坂井隆一郎 100メートル号泣初V 「朝原さんも江里口さんも優勝、自分もしたいと」
「陸上・日本選手権」(4日、ヤンマースタジアム長居)
世界選手権(8月、ブダペスト)の代表選考会を兼ねて行われ、男子100メートルは22年世界選手権代表の坂井隆一郎(25)=大阪ガス=が10秒11(向かい風0・2メートル)で初優勝を果たした。柳田大輝(19)=東洋大=が10秒13の自己ベストで2位。2連覇を狙ったサニブラウン・ハキーム(24)=東レ=は左足をつった影響で10秒59となり、8位に終わった。男子110メートル障害は泉谷駿介(23)=住友電工=が今季世界2位の13秒04(向かい風0・9メートル)の日本新記録で3連覇、2位の高山峻野(ゼンリン)とともに世界選手権代表に決まった。
陸上界の新スターは、涙で顔をくしゃくしゃにして喜んだ。「優勝できて、本当に本当にうれしいです」。この日の世界切符獲得とはならなかったが、「大阪で優勝したいと思っていた」と地元でのVに感極まった。
大会最終日の最終種目。会場中が熱視線を送っていた。フライングでやり直しとなった2度目の号砲でも、持ち前のスタートダッシュが光った。序盤からリードすると、柳田の猛追もギリギリでかわした。ゴール直後は「視界に柳田選手が見えて勝ったか分からなかった」と振り返ったが、「(電光掲示板に)自分が出た時はうれしかった」と大きくガッツポーズして喜びを爆発させた。
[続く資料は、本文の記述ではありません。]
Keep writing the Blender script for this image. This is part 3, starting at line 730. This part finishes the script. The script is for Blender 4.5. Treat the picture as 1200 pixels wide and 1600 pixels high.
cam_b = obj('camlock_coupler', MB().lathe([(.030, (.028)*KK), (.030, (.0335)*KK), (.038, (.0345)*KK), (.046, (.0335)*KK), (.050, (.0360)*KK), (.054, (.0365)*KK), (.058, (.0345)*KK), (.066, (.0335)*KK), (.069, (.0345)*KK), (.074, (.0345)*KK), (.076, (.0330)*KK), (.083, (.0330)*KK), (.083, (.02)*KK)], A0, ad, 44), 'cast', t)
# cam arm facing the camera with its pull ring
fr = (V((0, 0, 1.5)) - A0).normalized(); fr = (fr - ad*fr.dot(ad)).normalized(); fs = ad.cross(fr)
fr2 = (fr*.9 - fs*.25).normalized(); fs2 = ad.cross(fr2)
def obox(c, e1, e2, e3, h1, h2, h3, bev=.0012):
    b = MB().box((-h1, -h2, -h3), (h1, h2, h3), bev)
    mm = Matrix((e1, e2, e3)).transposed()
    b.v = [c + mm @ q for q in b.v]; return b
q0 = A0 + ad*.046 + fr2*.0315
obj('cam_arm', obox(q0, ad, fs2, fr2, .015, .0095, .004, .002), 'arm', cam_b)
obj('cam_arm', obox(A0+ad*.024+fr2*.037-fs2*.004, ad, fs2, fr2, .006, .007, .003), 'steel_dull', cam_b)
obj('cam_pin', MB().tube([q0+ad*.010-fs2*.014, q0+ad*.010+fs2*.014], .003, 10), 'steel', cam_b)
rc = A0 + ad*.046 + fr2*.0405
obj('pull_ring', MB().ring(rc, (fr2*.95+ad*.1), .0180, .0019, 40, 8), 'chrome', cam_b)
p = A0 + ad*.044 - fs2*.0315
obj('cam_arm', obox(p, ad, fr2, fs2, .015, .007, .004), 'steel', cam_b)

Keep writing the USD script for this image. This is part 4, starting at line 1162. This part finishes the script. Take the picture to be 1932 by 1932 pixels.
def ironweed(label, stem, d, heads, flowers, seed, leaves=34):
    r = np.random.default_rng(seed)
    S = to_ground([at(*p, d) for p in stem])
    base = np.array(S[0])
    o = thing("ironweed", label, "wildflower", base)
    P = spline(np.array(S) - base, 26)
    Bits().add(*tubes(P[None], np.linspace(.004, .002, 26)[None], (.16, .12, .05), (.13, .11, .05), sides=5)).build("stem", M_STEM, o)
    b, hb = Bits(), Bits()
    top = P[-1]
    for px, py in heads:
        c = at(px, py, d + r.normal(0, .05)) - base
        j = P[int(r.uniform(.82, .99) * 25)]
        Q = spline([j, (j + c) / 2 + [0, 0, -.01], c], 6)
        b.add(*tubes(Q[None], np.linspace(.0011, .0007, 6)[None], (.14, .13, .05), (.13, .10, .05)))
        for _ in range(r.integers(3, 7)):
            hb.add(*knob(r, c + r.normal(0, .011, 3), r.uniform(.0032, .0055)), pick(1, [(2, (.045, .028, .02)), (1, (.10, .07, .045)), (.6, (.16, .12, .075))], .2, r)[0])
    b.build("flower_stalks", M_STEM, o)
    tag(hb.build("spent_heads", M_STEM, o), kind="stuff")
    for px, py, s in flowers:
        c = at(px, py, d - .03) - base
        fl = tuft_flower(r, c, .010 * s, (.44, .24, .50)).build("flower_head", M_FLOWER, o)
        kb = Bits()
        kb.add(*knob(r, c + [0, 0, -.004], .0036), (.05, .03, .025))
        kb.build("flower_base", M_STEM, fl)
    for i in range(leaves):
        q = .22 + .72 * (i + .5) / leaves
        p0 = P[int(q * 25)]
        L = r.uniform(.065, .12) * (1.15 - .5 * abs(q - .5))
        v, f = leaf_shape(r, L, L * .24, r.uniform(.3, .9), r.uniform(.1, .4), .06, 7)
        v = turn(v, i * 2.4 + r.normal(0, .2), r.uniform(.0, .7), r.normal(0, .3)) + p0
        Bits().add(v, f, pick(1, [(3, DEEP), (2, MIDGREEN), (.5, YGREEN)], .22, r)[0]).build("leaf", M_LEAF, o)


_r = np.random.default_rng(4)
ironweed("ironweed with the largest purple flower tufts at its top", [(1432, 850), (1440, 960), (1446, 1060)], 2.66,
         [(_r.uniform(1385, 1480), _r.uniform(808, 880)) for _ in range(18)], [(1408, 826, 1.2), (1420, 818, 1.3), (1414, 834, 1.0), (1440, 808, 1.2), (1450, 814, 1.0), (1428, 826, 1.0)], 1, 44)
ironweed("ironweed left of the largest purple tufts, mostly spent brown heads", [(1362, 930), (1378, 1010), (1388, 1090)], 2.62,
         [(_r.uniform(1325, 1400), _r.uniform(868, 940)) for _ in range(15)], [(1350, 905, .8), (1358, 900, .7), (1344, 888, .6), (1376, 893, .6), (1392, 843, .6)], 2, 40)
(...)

大会の2、3日前から左アキレス腱(けん)を痛めていて「だましだまし」の状態だった。その逆境を支えたのは冬季練習。「もも上げを最大までやって、きつい状態からダッシュにつなげる」と厳しいメニューに耐えたことで、「地力がついた」とVにつなげた。
大阪ガスからは12年大会の江里口匡史以来の優勝。「朝原(宣治)さんも、江里口さんも優勝していて、自分も優勝したいと思っていた」と先輩の名前を上げて、誇らしげに笑った。
初出場だった昨年の世界選手権は準決勝敗退。今年の世界選手権の参加標準記録10秒00を、期間内に突破した時点で代表切符を獲得できる。「標準を切って選ばれたい」。二度目の大舞台へ、爽やかな新王者の目の奥には闘志が宿っていた。
◆坂井隆一郎(さかい・りゅういちろう)1998年3月14日、大阪府豊中市出身。中学1年で陸上部に入ったことで競技を始めた。大阪高、関大を経て、大阪ガスに所属。22年日本選手権2位で、同年の布勢スプリントで10秒02の自己記録をマークした。同年の世界選手権では準決勝で敗退。171センチ、64キロ。